Восточный художник (позднее так стал поступать и художник византийский) претворял образы в стиле, перевоссоздавшем мир в соответствии с религиозными идеалами, главной константой которых была Вечность. Искусство главенства Земли обретает наивысшую силу в согласии с человеком; искусство мира вечности и судьбы обретает эту силу в разногласии: оно не старается быть ни искусством, ни красотой, оно не «стилизовано»: оно есть стиль. Вот почему греческое искусство в борьбе с искусством Древнего Востока, искусство Реймса, а затем Италии в борьбе с восточной составляющей христианства сходным образом открывают изображение движения. Постепенный переход планов, который, начиная с эпохи Перикла, приходит на смену их чётким сопряжениям в созданных ранее лицах (в частности, это касается губ и век), предвосхищает растушёвку контура у Леонардо. И тот же поиск изобразительных средств, противоположных изобразительным средствам религиозной неподвижности, ведёт – по достижении иллюзии – и греческого, и итальянского художника к тому, чтобы перестать видеть в искусстве только средство обширного вымысла.

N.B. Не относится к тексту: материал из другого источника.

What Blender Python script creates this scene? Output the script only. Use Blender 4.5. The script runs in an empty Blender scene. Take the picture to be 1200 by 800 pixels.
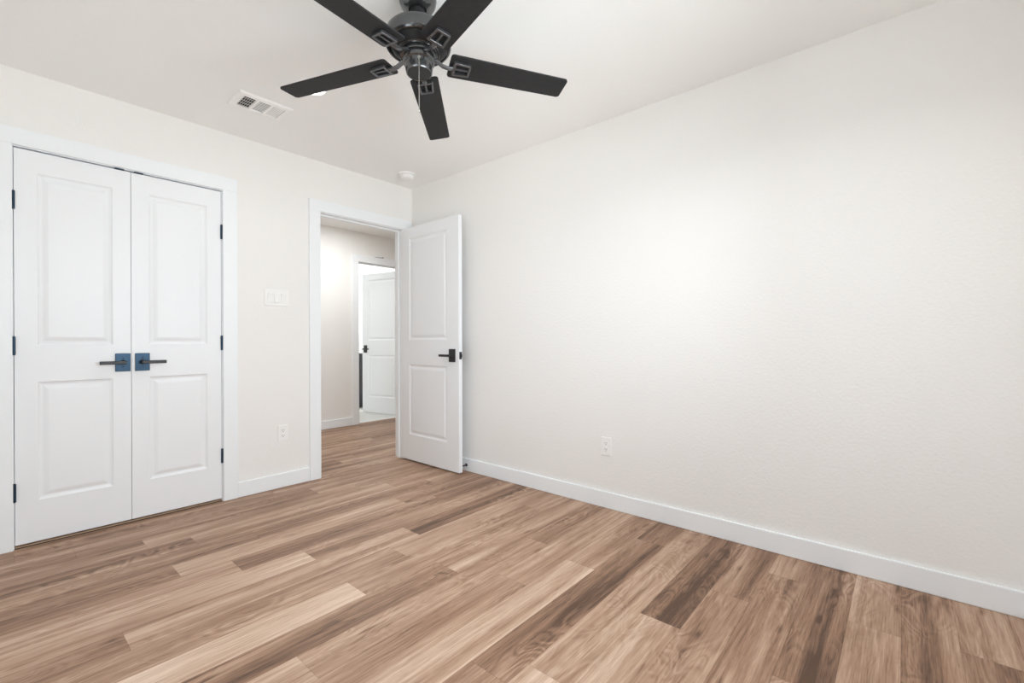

Вопросы, которые Греция несла с собой, за два столетия (с VI по IV вв.) изменили её формы глубже, чем Египет и Восток изменили свои на протяжении двух тысячелетий. Подлинным мифом греческого искусства мог бы быть миф о неустанном поиске человека. Но последующие открытия, которые от «Коры Евтидикос» до Парфенона составляют для нас эллинское величие, растворились во времена великих европейских монархий в едином открытии: искусство может быть средством создания воображаемого мира, созвучного не той стороне человека, которая от Месопотамии до средневекового искусства хотела вывести его за пределы рационального познания и видеть в нём ничтожный материал сакральных зрелищ, но той его стороне, которая стремилась перестроить Вселенную по человеческим законам.